In the lines below, find how many contain the word "scene" and report that figure alone.

• Supplied information:
::::

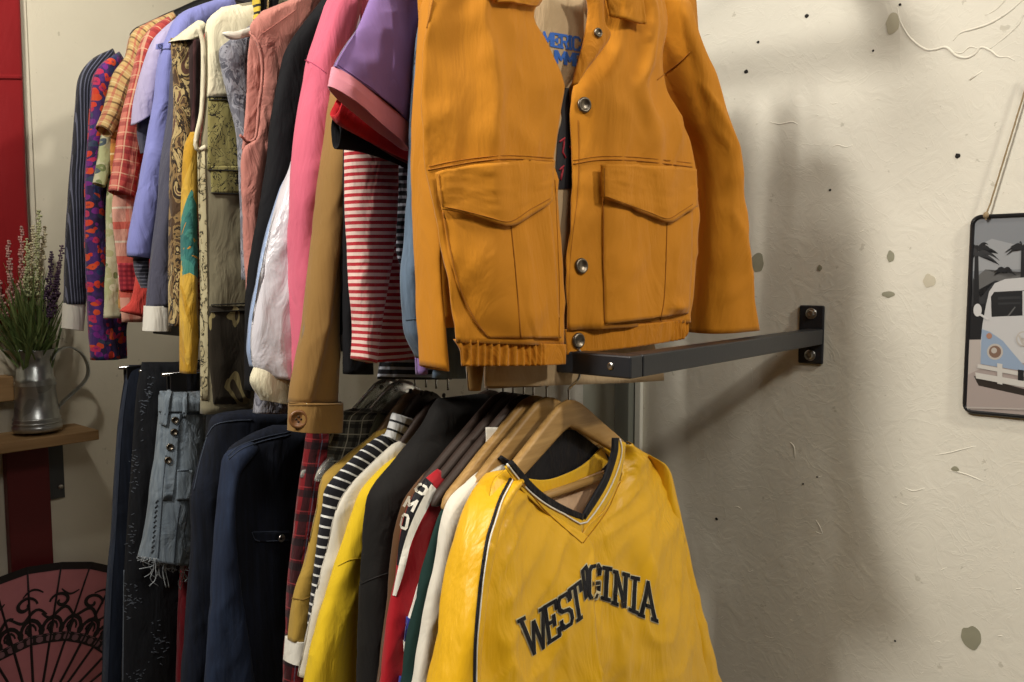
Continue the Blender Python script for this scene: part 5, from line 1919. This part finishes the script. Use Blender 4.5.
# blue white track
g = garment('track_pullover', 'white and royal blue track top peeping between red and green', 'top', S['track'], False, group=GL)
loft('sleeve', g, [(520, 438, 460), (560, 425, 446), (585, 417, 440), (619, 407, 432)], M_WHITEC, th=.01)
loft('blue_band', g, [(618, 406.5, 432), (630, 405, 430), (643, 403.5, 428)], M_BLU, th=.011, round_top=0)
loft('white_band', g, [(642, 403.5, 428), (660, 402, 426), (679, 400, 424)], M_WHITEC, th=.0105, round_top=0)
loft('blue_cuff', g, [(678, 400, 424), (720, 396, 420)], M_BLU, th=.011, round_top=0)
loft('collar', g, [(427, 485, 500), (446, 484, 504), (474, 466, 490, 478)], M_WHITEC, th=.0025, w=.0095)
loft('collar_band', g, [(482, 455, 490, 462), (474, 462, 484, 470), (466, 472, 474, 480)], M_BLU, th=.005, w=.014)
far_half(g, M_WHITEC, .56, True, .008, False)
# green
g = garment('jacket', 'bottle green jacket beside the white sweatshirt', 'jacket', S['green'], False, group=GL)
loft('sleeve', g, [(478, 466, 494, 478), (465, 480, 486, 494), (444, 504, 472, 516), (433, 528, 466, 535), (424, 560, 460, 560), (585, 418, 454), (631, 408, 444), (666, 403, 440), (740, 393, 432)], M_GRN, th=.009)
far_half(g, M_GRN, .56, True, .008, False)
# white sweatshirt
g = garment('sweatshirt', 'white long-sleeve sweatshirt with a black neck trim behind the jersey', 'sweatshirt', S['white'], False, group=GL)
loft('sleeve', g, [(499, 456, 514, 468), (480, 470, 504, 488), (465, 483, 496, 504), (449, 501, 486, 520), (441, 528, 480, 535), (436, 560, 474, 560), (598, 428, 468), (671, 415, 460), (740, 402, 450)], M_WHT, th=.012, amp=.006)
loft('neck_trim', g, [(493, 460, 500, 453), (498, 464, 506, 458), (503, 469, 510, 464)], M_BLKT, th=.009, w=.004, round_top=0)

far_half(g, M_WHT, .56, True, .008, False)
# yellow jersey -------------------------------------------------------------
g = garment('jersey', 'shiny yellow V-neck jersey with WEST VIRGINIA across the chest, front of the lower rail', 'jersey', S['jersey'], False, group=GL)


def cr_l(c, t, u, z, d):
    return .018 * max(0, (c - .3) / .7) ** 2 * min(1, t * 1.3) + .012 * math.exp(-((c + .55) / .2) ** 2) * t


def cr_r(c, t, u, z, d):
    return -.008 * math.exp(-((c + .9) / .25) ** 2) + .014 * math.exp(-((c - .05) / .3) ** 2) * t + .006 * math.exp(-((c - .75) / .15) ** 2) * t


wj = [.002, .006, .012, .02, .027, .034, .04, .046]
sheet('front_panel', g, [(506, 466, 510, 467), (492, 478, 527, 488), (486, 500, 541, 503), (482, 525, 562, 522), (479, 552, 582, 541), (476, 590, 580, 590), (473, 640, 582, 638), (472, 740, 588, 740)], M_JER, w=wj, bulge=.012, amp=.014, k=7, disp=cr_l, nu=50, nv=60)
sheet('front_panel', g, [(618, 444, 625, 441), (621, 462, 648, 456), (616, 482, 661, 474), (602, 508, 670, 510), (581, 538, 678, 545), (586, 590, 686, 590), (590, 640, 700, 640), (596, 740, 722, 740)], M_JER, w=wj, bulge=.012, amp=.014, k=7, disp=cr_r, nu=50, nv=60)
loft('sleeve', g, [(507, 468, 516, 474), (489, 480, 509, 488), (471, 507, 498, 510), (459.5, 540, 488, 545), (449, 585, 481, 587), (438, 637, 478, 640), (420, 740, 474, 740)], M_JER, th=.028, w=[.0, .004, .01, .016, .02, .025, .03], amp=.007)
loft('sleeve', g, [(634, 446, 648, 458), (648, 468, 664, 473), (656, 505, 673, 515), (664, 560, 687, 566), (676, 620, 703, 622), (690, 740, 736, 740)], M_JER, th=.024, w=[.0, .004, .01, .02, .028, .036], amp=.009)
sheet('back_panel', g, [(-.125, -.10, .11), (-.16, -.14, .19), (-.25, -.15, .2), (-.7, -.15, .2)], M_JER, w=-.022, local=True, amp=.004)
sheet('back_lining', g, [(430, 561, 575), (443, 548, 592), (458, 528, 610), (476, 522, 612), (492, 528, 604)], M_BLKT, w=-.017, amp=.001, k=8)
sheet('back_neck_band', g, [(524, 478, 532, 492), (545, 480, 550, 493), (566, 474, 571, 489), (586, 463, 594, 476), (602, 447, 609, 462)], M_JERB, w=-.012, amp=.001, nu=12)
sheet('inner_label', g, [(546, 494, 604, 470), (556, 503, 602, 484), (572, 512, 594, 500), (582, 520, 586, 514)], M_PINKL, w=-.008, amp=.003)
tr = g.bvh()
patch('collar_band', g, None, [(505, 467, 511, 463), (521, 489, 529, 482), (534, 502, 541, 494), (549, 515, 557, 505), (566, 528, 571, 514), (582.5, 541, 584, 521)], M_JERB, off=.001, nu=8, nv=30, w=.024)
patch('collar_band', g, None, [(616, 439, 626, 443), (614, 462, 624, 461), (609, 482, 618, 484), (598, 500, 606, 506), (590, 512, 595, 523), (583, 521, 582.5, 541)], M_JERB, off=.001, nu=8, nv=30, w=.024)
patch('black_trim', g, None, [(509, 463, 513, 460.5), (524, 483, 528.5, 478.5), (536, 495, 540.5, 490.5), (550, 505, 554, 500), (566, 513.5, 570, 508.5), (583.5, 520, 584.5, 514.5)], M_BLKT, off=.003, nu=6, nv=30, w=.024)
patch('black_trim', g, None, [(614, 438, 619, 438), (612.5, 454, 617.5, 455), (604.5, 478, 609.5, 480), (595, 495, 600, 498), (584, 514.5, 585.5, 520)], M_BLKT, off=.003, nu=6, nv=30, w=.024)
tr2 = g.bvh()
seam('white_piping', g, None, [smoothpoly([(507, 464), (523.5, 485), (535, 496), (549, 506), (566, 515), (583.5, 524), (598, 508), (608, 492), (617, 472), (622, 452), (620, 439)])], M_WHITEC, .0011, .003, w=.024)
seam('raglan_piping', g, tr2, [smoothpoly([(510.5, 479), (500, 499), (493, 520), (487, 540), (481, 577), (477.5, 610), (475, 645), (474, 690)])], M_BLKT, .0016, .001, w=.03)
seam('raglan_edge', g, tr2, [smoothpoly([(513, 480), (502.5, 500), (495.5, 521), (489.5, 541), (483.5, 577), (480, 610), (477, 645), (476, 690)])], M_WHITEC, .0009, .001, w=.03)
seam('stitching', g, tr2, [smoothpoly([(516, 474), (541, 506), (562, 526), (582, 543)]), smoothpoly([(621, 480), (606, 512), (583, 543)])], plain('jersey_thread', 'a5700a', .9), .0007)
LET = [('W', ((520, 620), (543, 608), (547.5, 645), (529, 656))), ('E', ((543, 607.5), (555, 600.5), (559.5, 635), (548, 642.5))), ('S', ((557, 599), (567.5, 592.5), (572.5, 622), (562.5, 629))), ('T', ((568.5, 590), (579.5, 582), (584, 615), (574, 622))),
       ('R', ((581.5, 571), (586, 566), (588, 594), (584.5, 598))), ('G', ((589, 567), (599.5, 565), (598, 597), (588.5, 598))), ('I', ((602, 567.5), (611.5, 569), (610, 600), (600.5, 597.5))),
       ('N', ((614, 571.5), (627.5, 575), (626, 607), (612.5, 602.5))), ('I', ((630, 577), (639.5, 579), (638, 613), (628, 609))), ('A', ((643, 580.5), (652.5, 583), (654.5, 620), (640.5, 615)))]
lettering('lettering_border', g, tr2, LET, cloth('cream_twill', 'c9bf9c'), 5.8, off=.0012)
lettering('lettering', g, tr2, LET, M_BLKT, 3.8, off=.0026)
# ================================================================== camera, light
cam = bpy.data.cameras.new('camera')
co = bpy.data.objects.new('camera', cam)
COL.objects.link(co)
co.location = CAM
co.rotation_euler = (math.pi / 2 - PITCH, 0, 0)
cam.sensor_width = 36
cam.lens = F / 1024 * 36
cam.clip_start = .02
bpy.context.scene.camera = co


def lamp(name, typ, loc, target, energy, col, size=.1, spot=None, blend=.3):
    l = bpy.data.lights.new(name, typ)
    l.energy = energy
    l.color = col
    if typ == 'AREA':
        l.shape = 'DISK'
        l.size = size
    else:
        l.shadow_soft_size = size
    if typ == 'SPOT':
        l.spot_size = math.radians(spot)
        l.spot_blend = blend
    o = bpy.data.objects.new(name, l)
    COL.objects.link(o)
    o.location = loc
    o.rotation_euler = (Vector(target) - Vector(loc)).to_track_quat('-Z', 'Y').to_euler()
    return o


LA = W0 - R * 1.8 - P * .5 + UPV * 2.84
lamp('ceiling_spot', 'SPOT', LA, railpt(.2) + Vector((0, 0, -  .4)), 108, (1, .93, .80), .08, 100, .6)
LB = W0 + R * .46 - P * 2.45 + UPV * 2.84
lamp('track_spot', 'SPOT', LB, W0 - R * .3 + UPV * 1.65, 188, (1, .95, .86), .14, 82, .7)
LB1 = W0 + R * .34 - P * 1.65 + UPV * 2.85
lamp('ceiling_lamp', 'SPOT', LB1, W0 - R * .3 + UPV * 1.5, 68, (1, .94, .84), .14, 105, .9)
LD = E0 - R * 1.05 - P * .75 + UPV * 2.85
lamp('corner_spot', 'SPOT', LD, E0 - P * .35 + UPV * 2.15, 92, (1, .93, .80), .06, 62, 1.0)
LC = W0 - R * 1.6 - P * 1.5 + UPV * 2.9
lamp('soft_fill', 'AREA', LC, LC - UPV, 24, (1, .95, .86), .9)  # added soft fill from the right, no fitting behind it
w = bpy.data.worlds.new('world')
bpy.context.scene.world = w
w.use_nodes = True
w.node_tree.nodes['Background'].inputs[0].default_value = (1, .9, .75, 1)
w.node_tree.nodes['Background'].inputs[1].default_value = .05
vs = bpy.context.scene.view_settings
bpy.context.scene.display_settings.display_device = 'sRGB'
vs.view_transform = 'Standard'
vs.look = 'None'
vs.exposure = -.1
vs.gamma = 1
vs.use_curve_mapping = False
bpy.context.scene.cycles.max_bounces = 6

::::

• Final answer:
6